With friendly transfer rules, and with school choice a priority for Florida legislators, athletes are free to move around pretty much at will. The Journal article pointed to a high school sophomore football player who’d already transferred twice, chose a different school for his junior year and moved again before that season ended.
In the current era of exploding financial opportunities through NIL — not to mention the trickle-down effect of open transfer rules in college — it’s no surprise high school athletes are trying to take advantage.
For this particular Florida teen, a star wide receiver, the school hopping paid off. He committed to LSU, which has produced NFL receivers such as Ja’Marr Chase, Justin Jefferson and Malik Nabers in addition to recent Bears third-round draft pick Zavion Thomas.
More importantly, as far as this Florida athlete is concerned, is the tens of millions of dollars LSU budgets for its football players. That’s what it’s all about in today’s world.

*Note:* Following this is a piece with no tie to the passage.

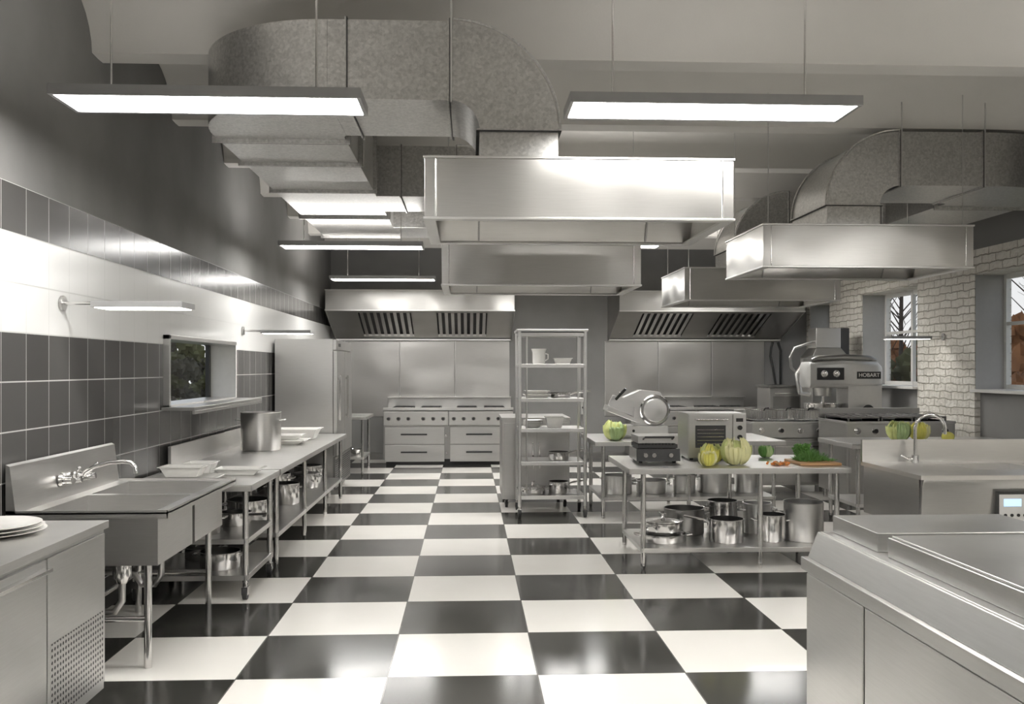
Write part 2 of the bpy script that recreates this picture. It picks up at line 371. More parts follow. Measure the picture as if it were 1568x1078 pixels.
# ------------------------------------------------------------------ ducts
def flange_x(b,x,y0,y1,z0,z1,e=.014):
    for dx in (-.012,.0): b.box(x+dx,x+dx+(.010 if dx<0 else .004),y0-e,y1+e,z0-e,z1+e,GAL if dx<0 else DRK)
def flange_y(b,y,x0,x1,z0,z1,e=.03):
    b.box(x0-e,x1+e,y-.012,y-.001,z0-e,z1+e,GAL); b.box(x0-e,x1+e,y,y+.010,z0-e,z1+e,DRK)
def flange_z(b,z,x0,x1,y0,y1,e=.018):
    b.box(x0-e,x1+e,y0-e,y1+e,z-.006,z,DRK); b.box(x0-e,x1+e,y0-e,y1+e,z,z+.01,GAL)
ZT,ZB=3.57,3.12
def branch(b,xs,s_,xd,y0,y1,zh):
    cx=xd-.17*s_; cz=2.95
    out=[(cx+s_*.62*math.sin(math.radians(a)),cz+.62*math.cos(math.radians(a))) for a in range(0,91,6)]
    inn=[(cx+s_*.17*math.sin(math.radians(a)),cz+.17*math.cos(math.radians(a))) for a in range(90,-1,-10)]
    p=[(xs,ZT)]+out+[(cx+s_*.62,zh),(xd,zh)]+inn+[(xs,ZB)]
    b.prism(p,'y',y0,y1,GAL)
    q=[(cx+s_*.632*math.sin(math.radians(a)),cz+.632*math.cos(math.radians(a))) for a in range(0,91,6)]
    b.tube([(p_[0],y0-.004,p_[1]) for p_ in q],.008,GAL,6); b.tube([(p_[0],y1+.004,p_[1]) for p_ in q],.008,GAL,6)
    flange_x(b,cx,y0,y1,ZB,ZT); lo,hi=sorted((xd,cx+s_*.62)); flange_z(b,2.95,lo,hi,y0,y1)
b=B()
tp=[(-.8,5.3),(-.8,6.14),(-.82,6.18),(-.82,10.95),(-1.67,10.95),(-1.67,6.17)]+arc(-.8,6.17,.87,180,270,16)[1:-1]
b.prism(tp,'z',ZB,ZT,GAL)
branch(b,-.8,1,.06,5.3,6.14,2.795); flange_x(b,-.69,5.3,6.14,ZB,ZT)
branch(b,-.82,1,.06,8.3,9.1,2.705); flange_x(b,-.6,8.3,9.1,ZB,ZT)
b.box(-.82,.6,10.15,10.93,ZB,ZT,GAL)
for y in (6.26,6.96,8.02,9.42,10.8): flange_y(b,y,-1.67,-.82,ZB,ZT)
for x,y in ((-.1,5.27),(-.1,6.17),(-.69,6.17),(-1.7,7.0),(-.79,7.0),(-1.7,9.4),(-.79,9.4)): b.cyl((x,y,ZB-.02),(x,y,prof_z(y)-.001),.006,STM,seg=8)
b.finish('ventilation_duct',bevel=.004)
b=B()
tp=[(4.4,7.6)]+arc(4.4,8.47,.87,-90,0,16)[1:]+[(5.27,13),(4.42,13),(4.42,8.46),(4.4,8.42)]
b.prism(tp,'z',ZB,ZT,GAL)
branch(b,4.4,-1,3.42,7.6,8.42,2.775); flange_x(b,4.3,7.6,8.42,ZB,ZT)
branch(b,4.42,-1,3.42,10.3,11.1,2.705)
for y in (8.6,9.7,10.9,12.1): flange_y(b,y,4.42,5.27,ZB,ZT)
for x,y in ((3.59,7.57),(4.3,7.57),(4.39,9.7),(5.3,9.7),(5.3,8.6)): b.cyl((x,y,ZB-.02),(x,y,prof_z(y)-.001),.006,STM,seg=8)
b.finish('ventilation_duct',bevel=.004)

# ------------------------------------------------------------------ small wares
def pot(x,y,z,r,h,m=ALU,loops=True,lid=False,handle=None,name='stock_pot'):
    b=B(); t=.004
    b.lathe(x,y,[(r*.96,z+.001),(r,z+.012),(r,z+h-.006),(r+.006,z+h),(r-t,z+h),(r-t,z+.016),(r*.9,z+.008)],m,32)
    if loops:
        for s_ in (1,-1):
            zz=z+h*.78; b.tube([(x+s_*(r-.002),y-.05,zz),(x+s_*(r+.04),y-.045,zz+.006),(x+s_*(r+.045),y,zz+.006),(x+s_*(r+.04),y+.045,zz+.006),(x+s_*(r-.002),y+.05,zz)],.006,m,8)
    if lid:
        b.lathe(x,y,[(r+.008,z+h+.002),(r+.008,z+h+.01),(r*.6,z+h+.022),(.02,z+h+.028),(.012,z+h+.05),(.022,z+h+.06),(.004,z+h+.064)],m,32)
    if handle is not None:
        a=handle; c_,s_=math.cos(a),math.sin(a); zz=z+h*.8
        b.tube([(x+c_*r*.98,y+s_*r*.98,zz-.01),(x+c_*(r+.05),y+s_*(r+.05),zz+.01),(x+c_*(r+.22),y+s_*(r+.22),zz+.03)],.010,m,8)
    return b.finish(name)
def plates(x,y,z,r,n):
    b=B()
    for k in range(n):
        zz=z+.001+k*.012
        b.lathe(x,y,[(r*.55,zz),(r*.6,zz+.004),(r,zz+.018),(r,zz+.022),(r*.6,zz+.009),(r*.5,zz+.007)],WHT,28)
    b.finish('plate_stack')
def dish(x,y,z,w,d,h,name='serving_dish'):
    b=B()
    def R(f,zz,i=0): return [(x-w/2*f+i,y-d/2*f+i,zz),(x+w/2*f-i,y-d/2*f+i,zz),(x+w/2*f-i,y+d/2*f-i,zz),(x-w/2*f+i,y+d/2*f-i,zz)]
    b.loft([R(.72,z+.001),R(.95,z+h-.008),R(1.06,z+h-.006),R(1.06,z+h),R(.94,z+h),R(.72,z+.01)],WHT)
    b.finish(name,bevel=.006)
def bowl(x,y,z,r,h,m=CHR):
    b=B(); b.lathe(x,y,[(r*.45,z+.001),(r*.8,z+h*.4),(r,z+h),(r*1.05,z+h),(r*.97,z+h-.006),(r*.75,z+h*.42),(r*.4,z+.01)],m,28); b.finish('mixing_bowl')
def caster(b,x,y,h=.12):
    b.cyl((x,y,h-.03),(x,y,h),.018,CHR,seg=10); b.box(x-.022,x-.018,y-.03,y+.03,.035,h-.03,CHR); b.box(x+.018,x+.022,y-.03,y+.03,.035,h-.03,CHR); b.box(x-.022,x+.022,y-.03,y+.03,h-.034,h-.028,CHR)
    b.cyl((x-.015,y,.046),(x+.015,y,.046),.045,RUB,seg=20)
def table(name,x0,x1,y0,y1,z,xs,ys,shelf=(.3,),cast=False,splash=None,mat=STT):
    b=B(); b.box(x0,x1,y0,y1,z-.008,z,mat)
    for (a,c,d,e) in ((x0,x1,y0,y0+.006),(x0,x1,y1-.006,y1),(x0,x0+.006,y0,y1),(x1-.006,x1,y0,y1)): b.box(a,c,d,e,z-.045,z-.008,mat)
    for x in xs:
        for y in ys:
            b.cyl((x,y,.12 if cast else .03),(x,y,z-.01),.021,CHR,seg=14)
            if cast: caster(b,x,y)
            else: b.cyl((x,y,0.0),(x,y,.05),.014,CHR,.022,seg=12)
    for sz in shelf:
        b.box(min(xs)-.015,max(xs)+.015,min(ys)-.015,max(ys)+.015,sz-.006,sz,mat); 
        b.box(min(xs)-.015,max(xs)+.015,min(ys)-.02,min(ys)-.014,sz-.035,sz,mat)
        b.box(max(xs)+.014,max(xs)+.02,min(ys)-.015,max(ys)+.015,sz-.035,sz,mat); b.box(min(xs)-.02,min(xs)-.014,min(ys)-.015,max(ys)+.015,sz-.035,sz,mat)
    if splash: b.box(*splash,mat)
    return b.finish(name,bevel=.002)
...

Can’t say I blame families, whether they’re in Florida or Illinois, for chasing life-altering wealth. In the olden days (before 2021 when NIL became a thing), it was all about doing everything possible for a college scholarship.
Boy, does that seem like an afterthought for today’s top athletes eyeing seven-figure cash payments from colleges.
The WSJ also wrote about parents who hold back their children a year in school so they’ll be bigger and more mature heading into their pivotal high school years.
In search of NIL gold at the end of the rainbow, one dad in California spent $20,000 for his son to repeat eighth grade at a sports academy. That’s where priorities stand today, “reclassifying” in hopes of becoming one of the precious few to cash in.
Is this kind of thing happening in Illinois? Probably. And it’s only going to get worse as the guardrails provided by governing bodies gradually fade away.
You don’t have to be an old man to see trouble on the horizon.